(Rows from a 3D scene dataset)

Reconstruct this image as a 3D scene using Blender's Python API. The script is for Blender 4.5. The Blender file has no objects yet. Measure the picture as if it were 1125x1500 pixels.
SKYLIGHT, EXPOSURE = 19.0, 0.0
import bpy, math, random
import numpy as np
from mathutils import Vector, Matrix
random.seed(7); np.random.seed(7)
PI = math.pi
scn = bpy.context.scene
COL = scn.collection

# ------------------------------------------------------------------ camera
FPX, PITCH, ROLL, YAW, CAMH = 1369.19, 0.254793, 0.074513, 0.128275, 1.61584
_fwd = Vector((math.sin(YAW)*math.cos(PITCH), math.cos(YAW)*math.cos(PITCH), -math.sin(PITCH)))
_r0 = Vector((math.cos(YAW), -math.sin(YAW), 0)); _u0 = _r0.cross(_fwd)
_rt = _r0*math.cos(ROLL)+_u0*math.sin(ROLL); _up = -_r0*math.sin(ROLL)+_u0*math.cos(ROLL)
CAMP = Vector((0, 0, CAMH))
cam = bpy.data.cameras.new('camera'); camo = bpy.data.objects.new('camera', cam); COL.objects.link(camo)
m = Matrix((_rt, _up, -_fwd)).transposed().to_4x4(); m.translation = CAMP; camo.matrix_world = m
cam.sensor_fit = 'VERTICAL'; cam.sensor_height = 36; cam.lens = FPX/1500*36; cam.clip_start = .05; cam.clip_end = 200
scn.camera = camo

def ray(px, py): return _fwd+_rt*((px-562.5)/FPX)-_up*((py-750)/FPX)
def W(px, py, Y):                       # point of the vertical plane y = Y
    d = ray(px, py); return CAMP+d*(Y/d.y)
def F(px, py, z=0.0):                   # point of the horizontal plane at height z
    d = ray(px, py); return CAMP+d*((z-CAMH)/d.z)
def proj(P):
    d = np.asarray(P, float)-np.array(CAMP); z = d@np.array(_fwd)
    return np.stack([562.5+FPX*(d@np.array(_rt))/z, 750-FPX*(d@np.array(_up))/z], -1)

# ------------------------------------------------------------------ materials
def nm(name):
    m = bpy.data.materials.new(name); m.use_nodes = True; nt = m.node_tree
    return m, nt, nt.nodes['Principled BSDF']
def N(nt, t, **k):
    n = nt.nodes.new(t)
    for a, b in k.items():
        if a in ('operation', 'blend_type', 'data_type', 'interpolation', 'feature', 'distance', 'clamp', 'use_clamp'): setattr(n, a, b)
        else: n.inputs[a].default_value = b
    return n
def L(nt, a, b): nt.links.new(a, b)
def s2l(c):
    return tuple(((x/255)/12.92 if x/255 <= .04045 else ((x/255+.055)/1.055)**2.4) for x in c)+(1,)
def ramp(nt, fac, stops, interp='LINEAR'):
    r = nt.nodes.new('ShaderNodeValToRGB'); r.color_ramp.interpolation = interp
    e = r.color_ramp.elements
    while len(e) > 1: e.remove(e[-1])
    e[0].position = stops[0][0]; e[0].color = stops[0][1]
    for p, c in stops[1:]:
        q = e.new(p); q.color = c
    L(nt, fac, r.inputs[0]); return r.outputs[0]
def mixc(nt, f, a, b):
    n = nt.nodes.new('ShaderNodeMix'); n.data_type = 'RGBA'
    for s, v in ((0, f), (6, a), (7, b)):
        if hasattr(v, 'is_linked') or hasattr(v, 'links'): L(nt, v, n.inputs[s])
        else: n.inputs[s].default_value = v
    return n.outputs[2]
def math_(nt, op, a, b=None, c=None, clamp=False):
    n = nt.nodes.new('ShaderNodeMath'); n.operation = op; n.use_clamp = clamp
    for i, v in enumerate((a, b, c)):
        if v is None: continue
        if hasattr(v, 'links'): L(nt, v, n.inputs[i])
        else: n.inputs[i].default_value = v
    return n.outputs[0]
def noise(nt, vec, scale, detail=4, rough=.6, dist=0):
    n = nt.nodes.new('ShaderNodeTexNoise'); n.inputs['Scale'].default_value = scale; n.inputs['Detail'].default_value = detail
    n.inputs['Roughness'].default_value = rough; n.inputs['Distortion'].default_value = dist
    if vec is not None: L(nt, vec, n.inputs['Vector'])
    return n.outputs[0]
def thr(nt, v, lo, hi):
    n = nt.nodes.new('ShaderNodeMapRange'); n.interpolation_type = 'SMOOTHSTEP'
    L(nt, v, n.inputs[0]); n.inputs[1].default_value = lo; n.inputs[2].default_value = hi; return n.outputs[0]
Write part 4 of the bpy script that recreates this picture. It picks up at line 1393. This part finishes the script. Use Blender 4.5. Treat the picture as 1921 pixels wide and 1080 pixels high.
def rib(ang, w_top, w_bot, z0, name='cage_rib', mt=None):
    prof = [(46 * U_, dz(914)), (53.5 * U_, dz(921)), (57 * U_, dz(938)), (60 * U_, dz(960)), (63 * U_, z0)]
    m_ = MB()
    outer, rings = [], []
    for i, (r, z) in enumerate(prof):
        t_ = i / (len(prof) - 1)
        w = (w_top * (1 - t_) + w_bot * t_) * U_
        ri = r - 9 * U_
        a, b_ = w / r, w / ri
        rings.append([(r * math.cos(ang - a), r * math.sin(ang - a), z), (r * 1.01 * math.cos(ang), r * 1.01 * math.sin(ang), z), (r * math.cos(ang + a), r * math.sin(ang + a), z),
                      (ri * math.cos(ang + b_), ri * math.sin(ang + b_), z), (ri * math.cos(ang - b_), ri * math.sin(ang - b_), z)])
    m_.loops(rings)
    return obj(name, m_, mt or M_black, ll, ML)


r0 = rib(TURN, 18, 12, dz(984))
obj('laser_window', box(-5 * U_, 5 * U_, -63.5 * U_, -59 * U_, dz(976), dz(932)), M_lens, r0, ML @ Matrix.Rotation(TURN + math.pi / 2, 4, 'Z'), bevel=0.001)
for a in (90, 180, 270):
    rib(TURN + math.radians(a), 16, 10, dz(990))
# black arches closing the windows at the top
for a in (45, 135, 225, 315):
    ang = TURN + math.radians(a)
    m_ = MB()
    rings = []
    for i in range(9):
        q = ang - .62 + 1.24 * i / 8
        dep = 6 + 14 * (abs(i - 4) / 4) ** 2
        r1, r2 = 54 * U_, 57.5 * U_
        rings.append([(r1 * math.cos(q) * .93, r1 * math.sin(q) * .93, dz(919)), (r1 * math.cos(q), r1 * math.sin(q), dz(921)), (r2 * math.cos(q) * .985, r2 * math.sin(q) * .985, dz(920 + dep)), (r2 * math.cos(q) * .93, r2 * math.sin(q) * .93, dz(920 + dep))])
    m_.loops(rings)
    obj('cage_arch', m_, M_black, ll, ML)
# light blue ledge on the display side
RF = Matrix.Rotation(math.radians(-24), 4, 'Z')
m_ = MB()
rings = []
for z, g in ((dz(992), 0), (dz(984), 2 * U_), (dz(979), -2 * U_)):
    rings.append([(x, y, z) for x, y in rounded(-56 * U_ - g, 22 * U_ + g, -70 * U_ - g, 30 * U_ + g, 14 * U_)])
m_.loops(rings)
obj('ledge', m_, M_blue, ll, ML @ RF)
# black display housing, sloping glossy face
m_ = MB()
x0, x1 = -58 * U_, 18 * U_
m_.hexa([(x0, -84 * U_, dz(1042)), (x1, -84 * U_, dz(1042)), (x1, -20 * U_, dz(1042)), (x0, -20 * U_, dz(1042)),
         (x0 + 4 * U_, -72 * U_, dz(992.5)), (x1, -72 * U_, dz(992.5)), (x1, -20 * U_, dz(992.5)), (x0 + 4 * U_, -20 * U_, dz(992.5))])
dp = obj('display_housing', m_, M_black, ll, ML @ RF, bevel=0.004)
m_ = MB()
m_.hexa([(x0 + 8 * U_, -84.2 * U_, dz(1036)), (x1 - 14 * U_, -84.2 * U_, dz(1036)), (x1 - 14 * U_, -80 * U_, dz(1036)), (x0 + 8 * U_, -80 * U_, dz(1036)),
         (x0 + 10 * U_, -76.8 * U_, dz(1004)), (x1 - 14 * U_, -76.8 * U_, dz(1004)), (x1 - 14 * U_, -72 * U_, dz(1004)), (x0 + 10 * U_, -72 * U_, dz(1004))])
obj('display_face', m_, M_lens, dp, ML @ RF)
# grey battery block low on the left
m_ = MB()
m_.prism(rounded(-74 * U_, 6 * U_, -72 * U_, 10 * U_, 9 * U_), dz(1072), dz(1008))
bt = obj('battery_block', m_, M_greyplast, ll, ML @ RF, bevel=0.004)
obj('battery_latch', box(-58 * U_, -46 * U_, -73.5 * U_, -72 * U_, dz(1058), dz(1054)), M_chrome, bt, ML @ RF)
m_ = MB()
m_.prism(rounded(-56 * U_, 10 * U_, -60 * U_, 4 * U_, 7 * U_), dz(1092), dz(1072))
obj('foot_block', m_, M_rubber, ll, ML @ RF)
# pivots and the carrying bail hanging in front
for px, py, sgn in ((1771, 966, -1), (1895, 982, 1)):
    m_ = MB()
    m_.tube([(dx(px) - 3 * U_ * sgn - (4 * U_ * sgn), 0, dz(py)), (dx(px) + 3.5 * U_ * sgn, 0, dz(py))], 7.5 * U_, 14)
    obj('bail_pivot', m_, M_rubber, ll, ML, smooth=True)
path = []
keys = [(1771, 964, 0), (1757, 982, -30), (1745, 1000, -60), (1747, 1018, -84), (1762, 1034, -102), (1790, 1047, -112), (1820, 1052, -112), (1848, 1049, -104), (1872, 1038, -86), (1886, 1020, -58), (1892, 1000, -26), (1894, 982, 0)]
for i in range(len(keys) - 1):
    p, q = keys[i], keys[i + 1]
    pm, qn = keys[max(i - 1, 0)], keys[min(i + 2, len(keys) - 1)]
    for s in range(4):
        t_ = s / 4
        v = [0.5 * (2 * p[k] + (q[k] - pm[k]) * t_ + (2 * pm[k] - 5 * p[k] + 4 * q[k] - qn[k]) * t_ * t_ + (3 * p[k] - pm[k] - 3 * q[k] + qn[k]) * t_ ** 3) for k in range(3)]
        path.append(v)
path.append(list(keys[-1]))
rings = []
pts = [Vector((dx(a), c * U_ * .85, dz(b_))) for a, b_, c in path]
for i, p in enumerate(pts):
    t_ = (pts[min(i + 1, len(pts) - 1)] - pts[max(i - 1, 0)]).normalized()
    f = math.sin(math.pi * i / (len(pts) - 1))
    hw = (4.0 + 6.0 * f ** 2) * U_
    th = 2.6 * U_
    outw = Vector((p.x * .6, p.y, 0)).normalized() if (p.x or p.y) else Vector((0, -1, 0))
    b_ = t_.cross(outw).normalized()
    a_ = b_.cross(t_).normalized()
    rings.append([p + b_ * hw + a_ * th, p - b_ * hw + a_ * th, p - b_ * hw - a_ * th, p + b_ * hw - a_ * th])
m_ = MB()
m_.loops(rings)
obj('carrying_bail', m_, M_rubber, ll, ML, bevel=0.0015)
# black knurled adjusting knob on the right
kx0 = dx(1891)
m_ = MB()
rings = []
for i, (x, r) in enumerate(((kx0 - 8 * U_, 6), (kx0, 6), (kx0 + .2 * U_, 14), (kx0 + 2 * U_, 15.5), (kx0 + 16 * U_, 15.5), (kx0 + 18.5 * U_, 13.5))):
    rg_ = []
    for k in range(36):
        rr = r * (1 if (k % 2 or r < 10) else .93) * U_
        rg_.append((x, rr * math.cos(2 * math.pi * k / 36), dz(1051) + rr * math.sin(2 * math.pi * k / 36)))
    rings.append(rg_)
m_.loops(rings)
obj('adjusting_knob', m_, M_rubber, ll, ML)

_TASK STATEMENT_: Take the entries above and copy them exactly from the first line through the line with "COL = scn.collection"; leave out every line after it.

_SOLUTION_:
Reconstruct this image as a 3D scene using Blender's Python API. The script is for Blender 4.5. The Blender file has no objects yet. Measure the picture as if it were 1125x1500 pixels.
SKYLIGHT, EXPOSURE = 19.0, 0.0
import bpy, math, random
import numpy as np
from mathutils import Vector, Matrix
random.seed(7); np.random.seed(7)
PI = math.pi
scn = bpy.context.scene
COL = scn.collection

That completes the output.